Faith and Doubt

For the past few months I have been taking a class working towards certification in pastoral counseling. I am a big supporter of clergy continuing education and believe that all clergy should make time to take at least one class each semester but that is a topic for another post.
During class yesterday the question of faith and doubt came up, can you have one without the other. So I posted this to Twitter and Facebook and got some interesting responses. Most everyone agrees that doubt leads to deeper faith, and I would have to agree. There are many examples of this in Scripture. One thinks of Thomas, one of the most famous doubters of all time. Thomas doubted that it was Jesus and needed proof but when Jesus did in fact appear his doubts were gone.
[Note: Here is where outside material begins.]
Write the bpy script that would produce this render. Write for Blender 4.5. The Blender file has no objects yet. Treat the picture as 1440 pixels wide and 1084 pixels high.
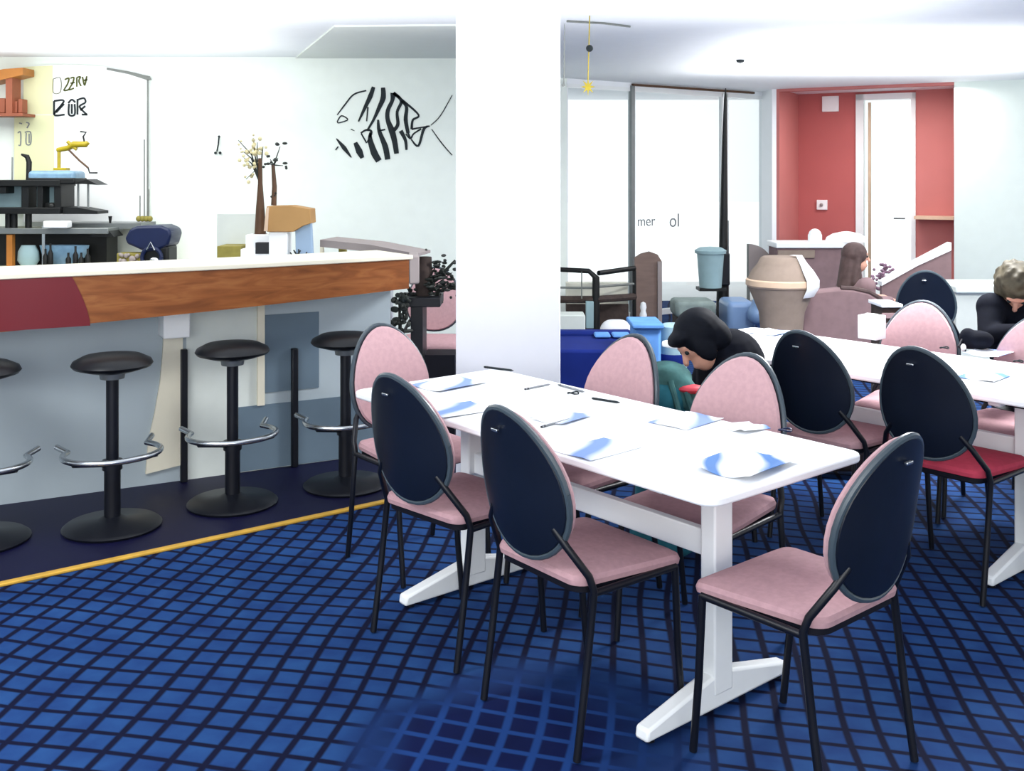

What if Thomas had just believed, but not really, and went about his business.
Another example is Jesus Himself. Before His arrest, Scriptures tells us, that Jesus went alone to the garden to pray. His prayer was so intense that drops of blood feel from his brow. We can read the dialog between Jesus and His Father. In summer Jesus starts to bargain with God, if there is another way let’s do that! A few times we see Jesus at His most human and this is one of those times.
As I was reflecting on this on the ride home I also thought of the time Jesus spent on the Cross. At one point He cries out to God to ask why God has forsaken Him! Another example of the humanity of Jesus when He felt so alone in a time of great need. However in the end, He commends His soul to the hands of God.
Doubt is not a bad thing. Doubt is a human thing and leads us to better understanding if we are willing to do the work. I also would say that someone with doubt has an amazing amount of faith to be able to doubt, most people just go alone with whatever they have been taught.
In a recent Bible study we discussed what happens to the soul after death. Much of this teaching comes from the tradition of the Orthodox Church and it hard to understand and grasp. Some of the people in the class were visibly shaken by this and spoke up, perhaps a bit less respectful than I would have liked but we take people where they are.
I have learned that any serious Bible study requires us to rid our thoughts of what we learned in Sunday School, if we learned anything at all. Children need to be taught with images and not concepts as children cannot grasp concepts that adults can, so when adults study Scripture it can rock their world! And for some it obviously does. But we have to push through that and keep an open mind. Our learning about the faith should never stop.
So go ahead and have your doubts, but seek answers to your questions. I would suggest starting with your priest and not searching the internet as you never know what you are going to find. Reading books is also a good practice, but again consult your priest for a list of good books on the subject, if he is unsure ask him to try and find out. Priests do not have all the answers but they are a good place to start, it is part of the job!

1 Comment

  1. We learn by our doubts,if we do not question and find answers that we can feel solid about,then we will never have real religous conviction.
    The reason people in the past died for their faith was because they had conviction of what they believed was in fact truth.
    in the Jewish faith all people are required to ask questions always,even the rabis ask questions when giving answers.
    doubt and questionung is not a bad thing.thats why people who just believe what they are told end up in cults because what is being taught has not real foundation and they believe through fear not through faith.
    Jesus talks many times of being watchful for false teachers who have no real value in their teachings.